_What you need to do:_
Starting at the first line of the listing below, retype each line up to and including the one that contains "band('black_strap', 'black strap". Leave pictures out.

_Data block:_
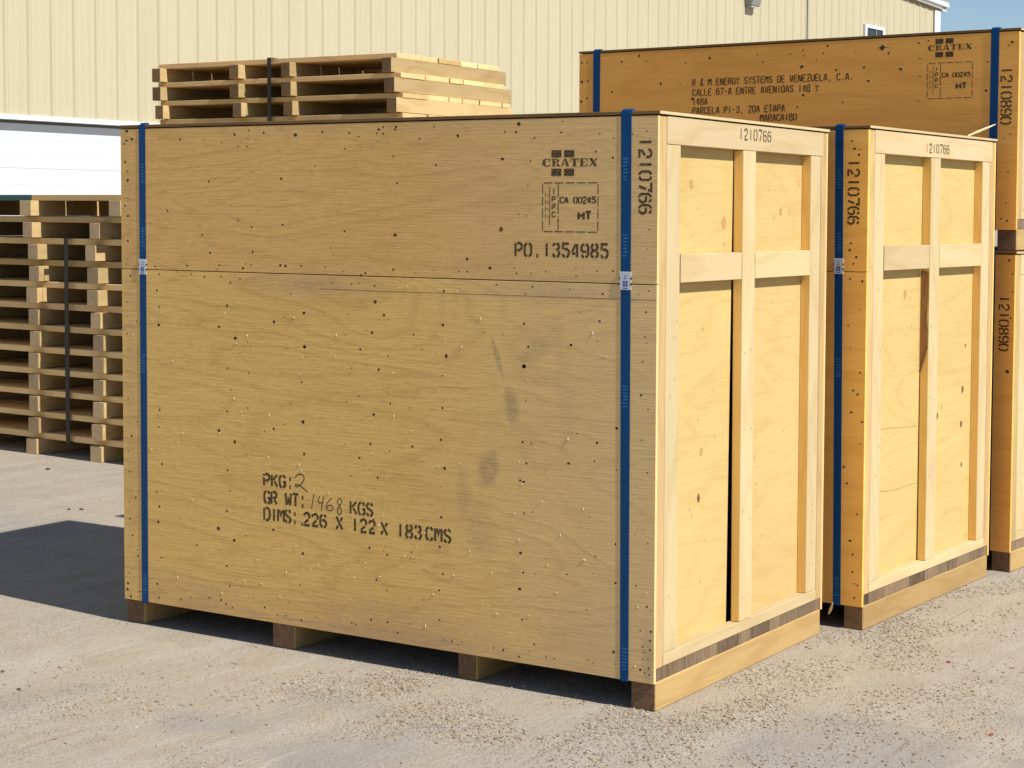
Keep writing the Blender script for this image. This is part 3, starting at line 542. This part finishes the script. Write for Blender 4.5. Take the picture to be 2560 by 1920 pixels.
FL = ['topmost pallet of the tall stack rising behind the big front crate', 'second pallet from the top of the tall stack behind the big front crate', 'third pallet from the top of the tall stack behind the big front crate',
      'pallet just above the front crate\'s lid in the tall stack, mostly hidden behind it']
hid = 'weathered pallet low in the tall stack, hidden behind the big front crate'
for i in range(19):
    a = FR[i] if i < 3 else (-.06 + random.uniform(-.03, .03), .085, .72 + random.uniform(-.03, .03), .088, 1.21, .086, 2.15 + random.uniform(-.02, .02), .086)
    pallet(FL[i] if i < 4 else hid, (OF[0], OF[1], (18 - i) * HF), .012 if i == 0 else 0, [(a[k], a[k] + a[k + 1]) for k in (0, 2, 4, 6)], 1.40, HF, .038, .062,
           endm='end_far', group='pallets in the tall stack behind' if i < 4 else 'lower pallets of the tall stack behind')
band('black_strap', 'black strap round the top pallets of the tall stack behind the front crate', OF, 0, 1.031, 1.066, .040, 1.37, 15 * HF + .096, 19 * HF + .002, M['black'])

# ------------------------------------------------------------------ warehouse (its own frame: y runs along the wall, x points out of it)
g = G('cream_cladding'); co = g.n('ShaderNodeTexCoord').outputs['Object']
d = g.noise(g.vm('MULTIPLY', co, (1, 2.2, .25)), 1.0, 4, .6); d2 = g.noise(g.vm('MULTIPLY', co, (1, 14, .5)), 1.0, 3, .6)
M['clad'] = g.base(g.mix(g.math('ADD', g.step(d, .45, .75, 0, .3), g.step(d2, .48, .75, 0, .3)), (.448, .400, .270), (.38, .325, .20)), .45, d2, .05, .002)
M['white'] = plain('white_trim', (.66, .67, .69), .45)
g = G('white_door'); co = g.n('ShaderNodeTexCoord').outputs['Object']
M['door'] = g.base(g.mix(g.step(g.noise(g.vm('MULTIPLY', co, (1, 3, 1.2)), 1.0, 4, .6), .5, .8, 0, .4), (.535, .555, .585), (.50, .52, .55)), .4)
M['gap_shade'] = plain('door_gap_shade', (.09, .10, .11), .7)  # dark tone paints the shade in the gap over the door
M['roof'] = plain('roof_sheet', (.45, .40, .34), .5)
M['soffit'] = plain('soffit_brown', (.30, .20, .11), .7)
M['glass'] = plain('dark_window_glass', (.02, .025, .03), .08, spec=.6)
M['lampg'] = plain('lamp_housing', (.22, .22, .20), .5); M['lens'] = plain('lamp_lens', (.50, .50, .46), .25)
M['cond'] = plain('conduit', (.16, .17, .17), .5)
bld = thing('warehouse', 'long cream metal-clad warehouse with a white overhead door behind the crates', 'warehouse', (-13.88981, 0, 0), -.07219)
YB0, YB1 = -4.5, 32.45; RID = 14.0
roofz = lambda y: 6.10 + (32.78 - y) * .0532 if y >= RID else 6.10 + (32.78 - RID) * .0532 - (RID - y) * .0532
DY0, DY1, DZ = 6.25, 10.95, 2.50
prof = []
k0 = int((YB0 - 8.64) / .3048)
k = k0
while True:
    s = 8.64 + k * .3048
    if s > YB1 - .06: break
    if s > YB0 + .06:
        prof += [(s - .034, 0), (s - .014, .019), (s + .014, .019), (s + .034, 0)]
        for q in (.1, .2): prof += [(s + q - .012, 0), (s + q - .005, .0035), (s + q + .005, .0035), (s + q + .012, 0)]
    k += 1
prof = [(YB0, 0)] + [p for p in prof if p[0] < YB1 - .01] + [(YB1, 0)]
prof = sorted(set(prof + [(DY0, 0), (DY1, 0)]))
bm = bmesh.new()
for (y0, x0), (y1, x1) in zip(prof, prof[1:]):
    zb = DZ + .045 if (y0 >= DY0 - 1e-6 and y1 <= DY1 + 1e-6) else -.02
    bm.faces.new([bm.verts.new(p) for p in ((x0, y0, zb), (x1, y1, zb), (x1, y1, roofz(y1) + .05), (x0, y0, roofz(y0) + .05))])
bmesh.ops.remove_doubles(bm, verts=bm.verts, dist=1e-5)
wl = obj('clad_wall', bm, M['clad'], bld)
XB = -18.0
bm = bmesh.new()
for y in (YB0, YB1):
    bm.faces.new([bm.verts.new(p) for p in ((-.002, y, 0), (XB, y, 0), (XB, y, roofz(y)), (-.002, y, roofz(y)))])
bm.faces.new([bm.verts.new(p) for p in ((XB, YB0, 0), (XB, YB1, 0), (XB, YB1, roofz(YB1)), (XB, RID, roofz(RID)), (XB, YB0, roofz(YB0)))])
obj('side_wall', bm, M['clad'], bld)
def slopebox(bm, xa, xb, ya, yb, dz0, dz1, mi=0):
    hexa(bm, [(xa, ya, roofz(ya) + dz0), (xb, ya, roofz(ya) + dz0), (xb, yb, roofz(yb) + dz0), (xa, yb, roofz(yb) + dz0),
              (xa, ya, roofz(ya) + dz1), (xb, ya, roofz(ya) + dz1), (xb, yb, roofz(yb) + dz1), (xa, yb, roofz(yb) + dz1)], mi)
bm = bmesh.new(); YE = 32.66
slopebox(bm, XB - .1, .145, RID, YE, .15, .185); slopebox(bm, XB - .1, .145, YB0 - .2, RID - .001, .15, .185)
rf = obj('roof', bm, M['roof'], bld)
bm = bmesh.new(); slopebox(bm, .095, .150, RID, YE + .01, .075, .149); slopebox(bm, .095, .150, YB0 - .2, RID - .001, .075, .149); obj('rake_fascia', bm, M['white'], rf)
bm = bmesh.new(); slopebox(bm, .040, .094, RID, YE - .06, .012, .085); slopebox(bm, .040, .094, YB0 - .1, RID - .001, .012, .085); obj('rake_fascia', bm, M['white'], rf)
bm = bmesh.new(); slopebox(bm, .0245, .0395, RID, YB1 + .06, -.03, .03); slopebox(bm, .0245, .0395, YB0, RID - .001, -.03, .03); obj('soffit_strip', bm, M['soffit'], rf)
bm = bmesh.new(); slopebox(bm, XB, .094, YB1 + .012, YE - .02, -.02, .149); obj('eave_gutter', bm, M['white'], rf)
bm = bmesh.new(); box(bm, .0255, .040, YB1 - .27, YB1 + .012, 0, roofz(YB1) - .035); box(bm, -.25, .0250, YB1 + .001, YB1 + .0118, 0, roofz(YB1) - .035); obj('corner_trim', bm, M['white'], bld)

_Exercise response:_
Keep writing the Blender script for this image. This is part 3, starting at line 542. This part finishes the script. Write for Blender 4.5. Take the picture to be 2560 by 1920 pixels.
FL = ['topmost pallet of the tall stack rising behind the big front crate', 'second pallet from the top of the tall stack behind the big front crate', 'third pallet from the top of the tall stack behind the big front crate',
      'pallet just above the front crate\'s lid in the tall stack, mostly hidden behind it']
hid = 'weathered pallet low in the tall stack, hidden behind the big front crate'
for i in range(19):
    a = FR[i] if i < 3 else (-.06 + random.uniform(-.03, .03), .085, .72 + random.uniform(-.03, .03), .088, 1.21, .086, 2.15 + random.uniform(-.02, .02), .086)
    pallet(FL[i] if i < 4 else hid, (OF[0], OF[1], (18 - i) * HF), .012 if i == 0 else 0, [(a[k], a[k] + a[k + 1]) for k in (0, 2, 4, 6)], 1.40, HF, .038, .062,
           endm='end_far', group='pallets in the tall stack behind' if i < 4 else 'lower pallets of the tall stack behind')
band('black_strap', 'black strap round the top pallets of the tall stack behind the front crate', OF, 0, 1.031, 1.066, .040, 1.37, 15 * HF + .096, 19 * HF + .002, M['black'])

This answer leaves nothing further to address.